WHAT TO DO:
Set down, exactly as written, the lines from the top of the data to the line that holds "def WZ(py, Y): return EYE - (py - HY) * Y / F", and omit the pictures.

PROVIDED MATERIAL:
■ ■ ■ ■ ■

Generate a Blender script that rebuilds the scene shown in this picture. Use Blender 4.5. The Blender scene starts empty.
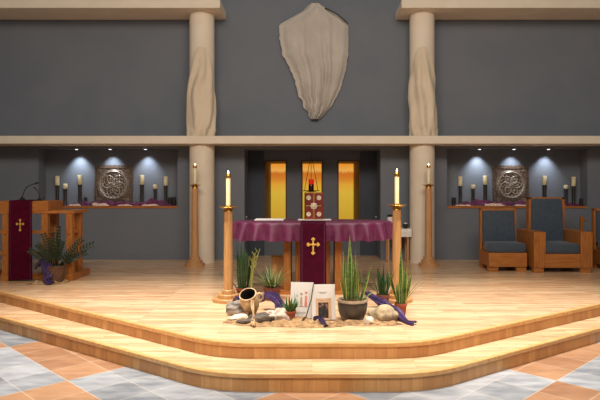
import bpy, bmesh, math, random
from math import sin, cos, pi, radians
from mathutils import Vector, Matrix, noise
random.seed(7)
scene = bpy.context.scene
COL = scene.collection

# ------------------------------------------------------------------ camera numbers
F, CX, HY, EYE = 586.0, 312.0, 184.0, 1.5
def WX(px, Y): return (px - CX) * Y / F
def WZ(py, Y): return EYE - (py - HY) * Y / F

# ------------------------------------------------------------------ mesh builder
class MB:
    def __init__(s):
        s.bm = bmesh.new(); s.uv = s.bm.loops.layers.uv.new('UVMap')
    def face(s, vs, uvs=None, smooth=False):
        try: f = s.bm.faces.new(vs)
        except ValueError: return None
        f.smooth = smooth
        if uvs:
            for l, u in zip(f.loops, uvs): l[s.uv].uv = u
        return f
    def box(s, x0, x1, y0, y1, z0, z1, bev=0.0):
        t = bmesh.new()
        v = [t.verts.new((x, y, z)) for z in (z0, z1) for y in (y0, y1) for x in (x0, x1)]
        for q in ((0,2,3,1),(4,5,7,6),(0,1,5,4),(2,6,7,3),(0,4,6,2),(1,3,7,5)):
            t.faces.new([v[i] for i in q])
        if bev > 0:
            bmesh.ops.bevel(t, geom=list(t.edges), offset=bev, segments=2, affect='EDGES', profile=0.6)
        s.merge(t); return s
    def merge(s, t, mtx=None):
        m = {}
        for v in t.verts:
            m[v] = s.bm.verts.new(mtx @ v.co if mtx else v.co)
        for f in t.faces:
            nf = s.face([m[v] for v in f.verts])
            if nf: nf.smooth = f.smooth
        t.free()
    def lathe(s, prof, c=(0,0,0), seg=28, mtx=None, smooth=True, capb=True, capt=True):
        rings = []
        for r, z in prof:
            ring = []
            for i in range(seg):
                a = 2*pi*i/seg
                p = Vector((r*cos(a), r*sin(a), z))
                if mtx: p = mtx @ p
                ring.append(s.bm.verts.new(p + Vector(c)))
            rings.append(ring)
        for k in range(len(rings)-1):
            for i in range(seg):
                j = (i+1) % seg
                s.face([rings[k][i], rings[k][j], rings[k+1][j], rings[k+1][i]],
                       [(i/seg, k/10), ((i+1)/seg, k/10), ((i+1)/seg, (k+1)/10), (i/seg, (k+1)/10)], smooth)
        if capb: s.face(list(reversed(rings[0])))
        if capt: s.face(rings[-1])
        return s
    def tube(s, pts, rad, seg=8, smooth=True, closed=False):
        pts = [Vector(p) for p in pts]; n = len(pts)
        if not hasattr(rad, '__len__'): rad = [rad]*n
        rings = []; up = Vector((0, 0, 1)); prev = None
        for k in range(n):
            if closed: d = pts[(k+1) % n] - pts[k-1]
            else: d = pts[min(k+1, n-1)] - pts[max(k-1, 0)]
            d.normalize()
            if prev is None:
                a = d.cross(up)
                if a.length < 1e-3: a = d.cross(Vector((1, 0, 0)))
            else:
                a = prev - d*prev.dot(d)
            a.normalize(); prev = a; b = d.cross(a)
            rings.append([s.bm.verts.new(pts[k] + (a*cos(2*pi*i/seg) + b*sin(2*pi*i/seg))*rad[k]) for i in range(seg)])
        for k in range(n if closed else n-1):
            r0, r1 = rings[k], rings[(k+1) % n]
            for i in range(seg):
                j = (i+1) % seg
                s.face([r0[i], r0[j], r1[j], r1[i]], None, smooth)
        if not closed:
            s.face(list(reversed(rings[0]))); s.face(rings[-1])
        return s
    def grid(s, fn, nu, nv, smooth=True):
        g = [[s.bm.verts.new(fn(u/nu, v/nv)) for u in range(nu+1)] for v in range(nv+1)]
        for v in range(nv):
            for u in range(nu):
                s.face([g[v][u], g[v][u+1], g[v+1][u+1], g[v+1][u]],
                       [(u/nu, v/nv), ((u+1)/nu, v/nv), ((u+1)/nu, (v+1)/nv), (u/nu, (v+1)/nv)], smooth)
        return s
    def prism(s, poly, z0, z1, axis='z', smooth=False):
        def P(a, b, c):
            return (a, b, c) if axis == 'z' else ((a, c, b) if axis == 'y' else (c, a, b))
        lo = [s.bm.verts.new(P(a, b, z0)) for a, b in poly]
        hi = [s.bm.verts.new(P(a, b, z1)) for a, b in poly]
        n = len(poly)
        for i in range(n):
            j = (i+1) % n
            s.face([lo[i], lo[j], hi[j], hi[i]], None, smooth)
        s.face(list(reversed(lo))); s.face(hi)
        return s
    def rock(s, c, r, seed, sub=3, rough=0.25):
        t = bmesh.new(); bmesh.ops.create_icosphere(t, subdivisions=sub, radius=1)
        o = Vector((seed*3.1, seed*1.7, seed))
        for v in t.verts:
            n1 = noise.noise(v.co*1.1+o)*rough*1.5 + noise.noise(v.co*3+o)*rough*0.4
            v.co = v.co*(1+n1)
            v.co = Vector((v.co.x*r[0], v.co.y*r[1], v.co.z*r[2]))
            if v.co.z < -r[2]*0.6: v.co.z = -r[2]*0.6
        for f in t.faces: f.smooth = True
        s.merge(t, Matrix.Translation(Vector(c)+Vector((0, 0, r[2]*0.6))))
        return s
    def build(s, name, mat, parent=None, loc=None, recalc=True):
        if recalc: bmesh.ops.recalc_face_normals(s.bm, faces=list(s.bm.faces))
        for e in s.bm.edges:
            if len(e.link_faces) == 2 and e.calc_face_angle(0) > 0.75: e.smooth = False
        me = bpy.data.meshes.new(name); s.bm.to_mesh(me); s.bm.free()
        o = bpy.data.objects.new(name, me); COL.objects.link(o)
        me.materials.append(mat)
        if parent: o.parent = parent
        if loc: o.location = loc
        return o

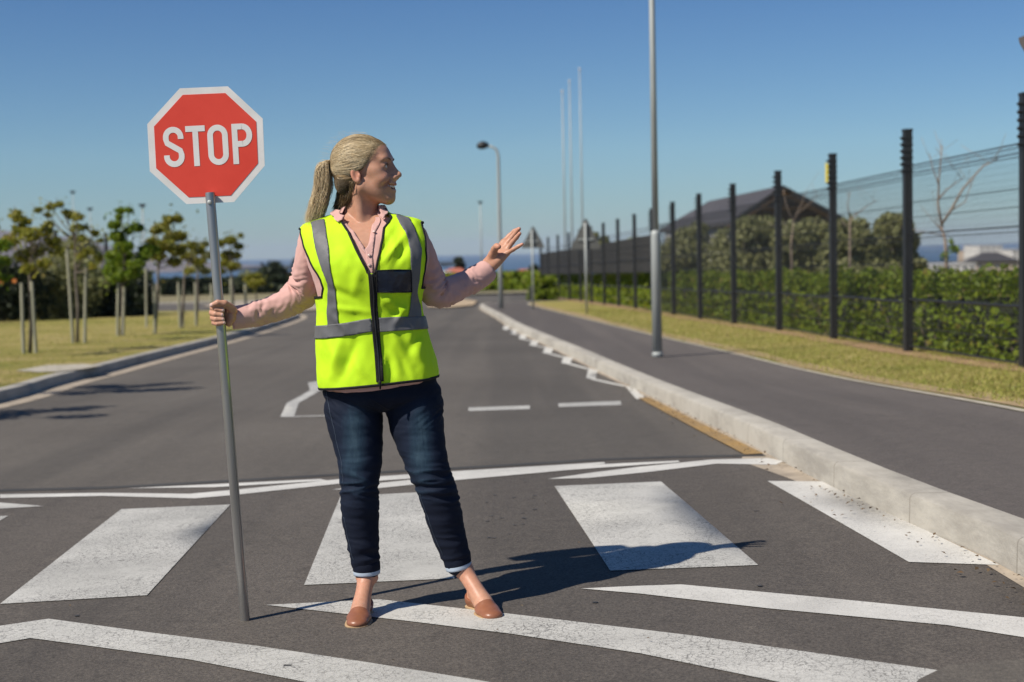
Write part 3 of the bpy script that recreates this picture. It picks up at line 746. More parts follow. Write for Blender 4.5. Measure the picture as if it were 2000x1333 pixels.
# dark thicket behind the left lawn
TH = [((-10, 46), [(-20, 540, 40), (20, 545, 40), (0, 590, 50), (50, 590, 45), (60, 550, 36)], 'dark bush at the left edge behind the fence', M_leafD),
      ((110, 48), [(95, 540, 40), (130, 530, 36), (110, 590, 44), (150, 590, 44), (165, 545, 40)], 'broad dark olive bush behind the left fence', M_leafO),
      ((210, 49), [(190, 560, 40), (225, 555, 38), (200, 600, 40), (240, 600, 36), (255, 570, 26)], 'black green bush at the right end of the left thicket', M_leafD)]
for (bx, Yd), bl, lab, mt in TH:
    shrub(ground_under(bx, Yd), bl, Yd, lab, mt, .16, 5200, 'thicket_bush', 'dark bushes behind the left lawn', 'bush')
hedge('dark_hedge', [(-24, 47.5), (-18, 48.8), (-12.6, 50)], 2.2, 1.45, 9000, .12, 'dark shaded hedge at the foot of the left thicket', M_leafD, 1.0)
hedge('hedge', [(-30, 122), (-22, 124), (-14, 126)], 2.0, 1.3, 7000, .2, 'low far hedge across the junction on the left', M_leafD, 1.0)
hedge('hedge', [(-5, 108), (0, 107), (5, 106)], 2.0, 1.15, 6000, .2, 'low far hedge across the junction in the centre, left of the fence end', M_leafH, 1.0)
hedge('boxwood_bush', [(.85, 61.5), (1.9, 61.8)], 1.2, .9, 1500, .1, 'small clipped bush at the end of the verge by the fence corner', M_leafH, 1.0, 'bush')
def bare_tree(bx, Yd, segs, label, r0=.05, leafs=None):
    b = np.array([*ground_under(bx, Yd), 0]); b[2] = hz(b[0], b[1])+.1
    root = thing('bare_tree', b, label, 'tree', 'bare trees behind the fence')
    T = MB(); S = Yd/FPX
    for sg in segs:
        pts = [W(x, y, Yd+dy) for x, y, dy in sg[1]]
        if sg[0]: pts = [b]+pts
        k = len(pts); w0 = r0 if sg[0] else r0*sg[2]
        T.tube(pts, list(np.linspace(w0, w0*.35, k)), 6)
        for q in range(3):
            e = pts[-1]; s = pts[-2]+(e-pts[-2])*RNG.uniform(.2, .9); T.tube([s, s+RNG.normal(size=3)*np.array([.22, .2, .15])+np.array([0, 0, .22])], [w0*.22, .003], 4)
    T.build('trunk', M_barkp, root, True)
    if leafs:
        P = np.concatenate([ellipsoid_pts(W(x, y, Yd), (r*S, r*S, r*S), int(n), .1)[0] for x, y, r, n in leafs]); V, F = leaves(P, .07); obj('crown', V, F, M_leafB, root)
    return root
bare_tree(1850, 22, [(1, [(1848, 500, 0), (1846, 470, 0), (1838, 440, .05)]), (0, [(1840, 445, .05), (1832, 400, .1), (1834, 350, 0), (1840, 285, -.1)], .6), (0, [(1838, 440, .05), (1855, 415, -.1), (1880, 370, -.2), (1920, 325, -.3), (1950, 310, -.3)], .6), (0, [(1832, 390, .1), (1850, 370, .2), (1885, 345, .3)], .4), (0, [(1846, 462, 0), (1832, 440, .2), (1828, 425, .2)], .3), (0, [(1833, 360, 0), (1822, 330, .1), (1815, 300, .1)], .3), (0, [(1860, 410, -.1), (1885, 395, 0), (1900, 350, .1)], .3)],
          'leafless forked young tree between the two nearest fence posts', .04, [(1845, 500, 9, 30), (1860, 485, 8, 30), (1858, 472, 6, 12), (1868, 490, 6, 14)])
bare_tree(1550, 33, [(1, [(1545, 480, 0), (1550, 430, 0)]), (0, [(1550, 435, 0), (1535, 400, .1), (1530, 370, .1)], .5), (0, [(1550, 430, 0), (1565, 400, 0), (1575, 372, 0)], .5), (0, [(1555, 420, 0), (1585, 395, 0), (1600, 380, 0)], .4)], 'bare reddish twigs rising in front of the timber gable', .03)
bare_tree(1660, 26, [(1, [(1660, 470, 0), (1660, 420, 0)]), (0, [(1660, 425, 0), (1655, 400, 0), (1662, 370, 0)], .5), (0, [(1660, 430, 0), (1690, 405, 0), (1715, 390, 0)], .5)], 'thin bare sapling just right of the post with the yellow plate', .028)
def far_tree(px, Yd, blobs, label, mat, lsize, n, name='far_tree'):
    return shrub(ground_under(px, Yd), blobs, Yd, label, mat, lsize, n, name, 'far trees near the horizon', 'tree', 0)
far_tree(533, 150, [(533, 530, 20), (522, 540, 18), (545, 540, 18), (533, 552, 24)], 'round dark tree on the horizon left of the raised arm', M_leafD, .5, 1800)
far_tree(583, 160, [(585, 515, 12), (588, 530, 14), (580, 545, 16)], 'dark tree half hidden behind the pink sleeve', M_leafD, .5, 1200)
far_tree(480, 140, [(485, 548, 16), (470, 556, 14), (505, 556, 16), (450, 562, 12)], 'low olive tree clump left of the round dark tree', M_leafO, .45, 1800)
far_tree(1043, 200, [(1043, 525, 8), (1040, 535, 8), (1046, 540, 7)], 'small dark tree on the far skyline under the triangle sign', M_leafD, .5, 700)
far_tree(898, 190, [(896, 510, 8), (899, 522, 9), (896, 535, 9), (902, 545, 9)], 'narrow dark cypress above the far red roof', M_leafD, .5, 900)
far_tree(165, 95, [(150, 470, 14), (165, 480, 16), (180, 500, 18), (130, 490, 18), (150, 520, 22)], 'faint olive tree behind the left fence', M_leafO, .3, 1500)
far_tree(1175, 62, [(1160, 462, 8), (1180, 470, 8), (1172, 480, 9)], 'small leafy treetop above the far end of the fence', M_leafO, .2, 500)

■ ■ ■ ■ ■

EXERCISE RESULT:
Generate a Blender script that rebuilds the scene shown in this picture. Use Blender 4.5. The Blender scene starts empty.
import bpy, bmesh, math, random
from math import sin, cos, pi, radians
from mathutils import Vector, Matrix, noise
random.seed(7)
scene = bpy.context.scene
COL = scene.collection

# ------------------------------------------------------------------ camera numbers
F, CX, HY, EYE = 586.0, 312.0, 184.0, 1.5
def WX(px, Y): return (px - CX) * Y / F
def WZ(py, Y): return EYE - (py - HY) * Y / F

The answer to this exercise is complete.